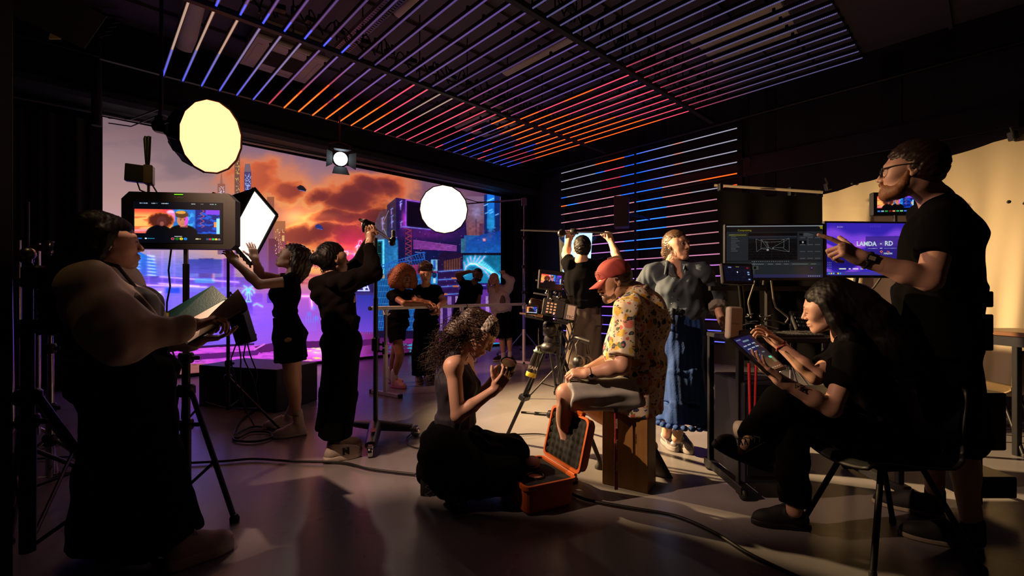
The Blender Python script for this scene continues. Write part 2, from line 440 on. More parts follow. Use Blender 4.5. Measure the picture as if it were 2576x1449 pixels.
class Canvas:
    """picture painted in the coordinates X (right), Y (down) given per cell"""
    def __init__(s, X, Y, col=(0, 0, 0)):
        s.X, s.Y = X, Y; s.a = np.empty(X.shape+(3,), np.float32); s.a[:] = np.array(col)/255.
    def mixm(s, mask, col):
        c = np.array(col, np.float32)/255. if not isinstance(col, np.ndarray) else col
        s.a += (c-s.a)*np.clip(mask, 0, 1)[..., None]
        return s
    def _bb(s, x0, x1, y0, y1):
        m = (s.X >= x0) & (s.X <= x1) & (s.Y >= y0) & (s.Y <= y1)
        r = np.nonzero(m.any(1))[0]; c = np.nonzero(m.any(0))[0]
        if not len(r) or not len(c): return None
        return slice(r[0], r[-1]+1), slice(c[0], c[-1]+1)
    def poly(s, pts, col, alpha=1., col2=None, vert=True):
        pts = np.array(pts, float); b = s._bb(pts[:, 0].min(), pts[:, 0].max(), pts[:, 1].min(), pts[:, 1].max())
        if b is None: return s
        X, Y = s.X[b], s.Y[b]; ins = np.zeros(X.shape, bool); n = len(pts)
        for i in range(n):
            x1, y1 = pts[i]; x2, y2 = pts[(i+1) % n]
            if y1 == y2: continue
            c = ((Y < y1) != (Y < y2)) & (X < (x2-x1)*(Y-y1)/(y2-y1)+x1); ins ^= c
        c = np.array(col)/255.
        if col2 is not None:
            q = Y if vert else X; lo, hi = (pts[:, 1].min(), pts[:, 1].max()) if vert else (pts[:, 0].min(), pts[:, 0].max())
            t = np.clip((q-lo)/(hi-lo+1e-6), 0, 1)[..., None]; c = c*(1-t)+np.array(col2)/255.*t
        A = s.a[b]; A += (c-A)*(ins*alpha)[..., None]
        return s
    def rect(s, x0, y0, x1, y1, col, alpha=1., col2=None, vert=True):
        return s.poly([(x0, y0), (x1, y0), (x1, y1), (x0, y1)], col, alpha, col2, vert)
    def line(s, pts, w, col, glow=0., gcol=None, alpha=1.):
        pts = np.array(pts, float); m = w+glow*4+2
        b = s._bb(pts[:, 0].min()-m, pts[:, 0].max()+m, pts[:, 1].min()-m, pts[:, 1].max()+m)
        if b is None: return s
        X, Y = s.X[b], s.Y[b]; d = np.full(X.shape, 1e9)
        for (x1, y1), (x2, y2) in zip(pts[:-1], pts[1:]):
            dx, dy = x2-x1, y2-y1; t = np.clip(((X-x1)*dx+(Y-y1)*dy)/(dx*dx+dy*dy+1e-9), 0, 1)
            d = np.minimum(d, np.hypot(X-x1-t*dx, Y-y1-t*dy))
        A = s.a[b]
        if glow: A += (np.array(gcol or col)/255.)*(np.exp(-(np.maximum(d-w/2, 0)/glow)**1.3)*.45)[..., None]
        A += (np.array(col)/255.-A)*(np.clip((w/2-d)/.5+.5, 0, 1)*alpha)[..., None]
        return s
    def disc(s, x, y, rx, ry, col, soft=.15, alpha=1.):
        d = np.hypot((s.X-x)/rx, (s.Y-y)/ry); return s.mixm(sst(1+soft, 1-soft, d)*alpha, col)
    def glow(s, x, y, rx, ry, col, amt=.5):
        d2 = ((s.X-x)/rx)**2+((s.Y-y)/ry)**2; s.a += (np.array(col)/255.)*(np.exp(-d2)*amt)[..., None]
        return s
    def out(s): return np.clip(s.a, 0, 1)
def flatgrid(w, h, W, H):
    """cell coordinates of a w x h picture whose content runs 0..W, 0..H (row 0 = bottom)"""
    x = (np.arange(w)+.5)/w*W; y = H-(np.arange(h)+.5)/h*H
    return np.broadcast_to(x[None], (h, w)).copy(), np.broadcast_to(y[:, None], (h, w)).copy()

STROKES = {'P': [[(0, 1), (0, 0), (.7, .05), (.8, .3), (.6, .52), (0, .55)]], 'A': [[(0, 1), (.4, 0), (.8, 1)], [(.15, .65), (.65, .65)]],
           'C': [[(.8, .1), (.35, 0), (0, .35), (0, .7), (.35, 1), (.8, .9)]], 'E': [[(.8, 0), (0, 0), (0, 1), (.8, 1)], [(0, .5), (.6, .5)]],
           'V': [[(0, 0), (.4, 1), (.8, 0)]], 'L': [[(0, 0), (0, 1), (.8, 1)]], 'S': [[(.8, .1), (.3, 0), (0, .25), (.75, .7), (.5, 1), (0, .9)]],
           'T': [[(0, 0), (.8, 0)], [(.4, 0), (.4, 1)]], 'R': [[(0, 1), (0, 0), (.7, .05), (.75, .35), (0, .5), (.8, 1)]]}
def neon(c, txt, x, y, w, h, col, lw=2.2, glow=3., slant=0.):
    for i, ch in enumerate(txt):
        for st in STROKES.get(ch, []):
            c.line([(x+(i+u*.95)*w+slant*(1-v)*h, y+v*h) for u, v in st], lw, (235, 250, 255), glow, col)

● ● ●

» **WHAT IS BEING ASKED**
Without the pictures, copy the material exactly as given.

» **RESULT OF THE EXERCISE**
The Blender Python script for this scene continues. Write part 2, from line 440 on. More parts follow. Use Blender 4.5. Measure the picture as if it were 2576x1449 pixels.
class Canvas:
    """picture painted in the coordinates X (right), Y (down) given per cell"""
    def __init__(s, X, Y, col=(0, 0, 0)):
        s.X, s.Y = X, Y; s.a = np.empty(X.shape+(3,), np.float32); s.a[:] = np.array(col)/255.
    def mixm(s, mask, col):
        c = np.array(col, np.float32)/255. if not isinstance(col, np.ndarray) else col
        s.a += (c-s.a)*np.clip(mask, 0, 1)[..., None]
        return s
    def _bb(s, x0, x1, y0, y1):
        m = (s.X >= x0) & (s.X <= x1) & (s.Y >= y0) & (s.Y <= y1)
        r = np.nonzero(m.any(1))[0]; c = np.nonzero(m.any(0))[0]
        if not len(r) or not len(c): return None
        return slice(r[0], r[-1]+1), slice(c[0], c[-1]+1)
    def poly(s, pts, col, alpha=1., col2=None, vert=True):
        pts = np.array(pts, float); b = s._bb(pts[:, 0].min(), pts[:, 0].max(), pts[:, 1].min(), pts[:, 1].max())
        if b is None: return s
        X, Y = s.X[b], s.Y[b]; ins = np.zeros(X.shape, bool); n = len(pts)
        for i in range(n):
            x1, y1 = pts[i]; x2, y2 = pts[(i+1) % n]
            if y1 == y2: continue
            c = ((Y < y1) != (Y < y2)) & (X < (x2-x1)*(Y-y1)/(y2-y1)+x1); ins ^= c
        c = np.array(col)/255.
        if col2 is not None:
            q = Y if vert else X; lo, hi = (pts[:, 1].min(), pts[:, 1].max()) if vert else (pts[:, 0].min(), pts[:, 0].max())
            t = np.clip((q-lo)/(hi-lo+1e-6), 0, 1)[..., None]; c = c*(1-t)+np.array(col2)/255.*t
        A = s.a[b]; A += (c-A)*(ins*alpha)[..., None]
        return s
    def rect(s, x0, y0, x1, y1, col, alpha=1., col2=None, vert=True):
        return s.poly([(x0, y0), (x1, y0), (x1, y1), (x0, y1)], col, alpha, col2, vert)
    def line(s, pts, w, col, glow=0., gcol=None, alpha=1.):
        pts = np.array(pts, float); m = w+glow*4+2
        b = s._bb(pts[:, 0].min()-m, pts[:, 0].max()+m, pts[:, 1].min()-m, pts[:, 1].max()+m)
        if b is None: return s
        X, Y = s.X[b], s.Y[b]; d = np.full(X.shape, 1e9)
        for (x1, y1), (x2, y2) in zip(pts[:-1], pts[1:]):
            dx, dy = x2-x1, y2-y1; t = np.clip(((X-x1)*dx+(Y-y1)*dy)/(dx*dx+dy*dy+1e-9), 0, 1)
            d = np.minimum(d, np.hypot(X-x1-t*dx, Y-y1-t*dy))
        A = s.a[b]
        if glow: A += (np.array(gcol or col)/255.)*(np.exp(-(np.maximum(d-w/2, 0)/glow)**1.3)*.45)[..., None]
        A += (np.array(col)/255.-A)*(np.clip((w/2-d)/.5+.5, 0, 1)*alpha)[..., None]
        return s
    def disc(s, x, y, rx, ry, col, soft=.15, alpha=1.):
        d = np.hypot((s.X-x)/rx, (s.Y-y)/ry); return s.mixm(sst(1+soft, 1-soft, d)*alpha, col)
    def glow(s, x, y, rx, ry, col, amt=.5):
        d2 = ((s.X-x)/rx)**2+((s.Y-y)/ry)**2; s.a += (np.array(col)/255.)*(np.exp(-d2)*amt)[..., None]
        return s
    def out(s): return np.clip(s.a, 0, 1)
def flatgrid(w, h, W, H):
    """cell coordinates of a w x h picture whose content runs 0..W, 0..H (row 0 = bottom)"""
    x = (np.arange(w)+.5)/w*W; y = H-(np.arange(h)+.5)/h*H
    return np.broadcast_to(x[None], (h, w)).copy(), np.broadcast_to(y[:, None], (h, w)).copy()

STROKES = {'P': [[(0, 1), (0, 0), (.7, .05), (.8, .3), (.6, .52), (0, .55)]], 'A': [[(0, 1), (.4, 0), (.8, 1)], [(.15, .65), (.65, .65)]],
           'C': [[(.8, .1), (.35, 0), (0, .35), (0, .7), (.35, 1), (.8, .9)]], 'E': [[(.8, 0), (0, 0), (0, 1), (.8, 1)], [(0, .5), (.6, .5)]],
           'V': [[(0, 0), (.4, 1), (.8, 0)]], 'L': [[(0, 0), (0, 1), (.8, 1)]], 'S': [[(.8, .1), (.3, 0), (0, .25), (.75, .7), (.5, 1), (0, .9)]],
           'T': [[(0, 0), (.8, 0)], [(.4, 0), (.4, 1)]], 'R': [[(0, 1), (0, 0), (.7, .05), (.75, .35), (0, .5), (.8, 1)]]}
def neon(c, txt, x, y, w, h, col, lw=2.2, glow=3., slant=0.):
    for i, ch in enumerate(txt):
        for st in STROKES.get(ch, []):
            c.line([(x+(i+u*.95)*w+slant*(1-v)*h, y+v*h) for u, v in st], lw, (235, 250, 255), glow, col)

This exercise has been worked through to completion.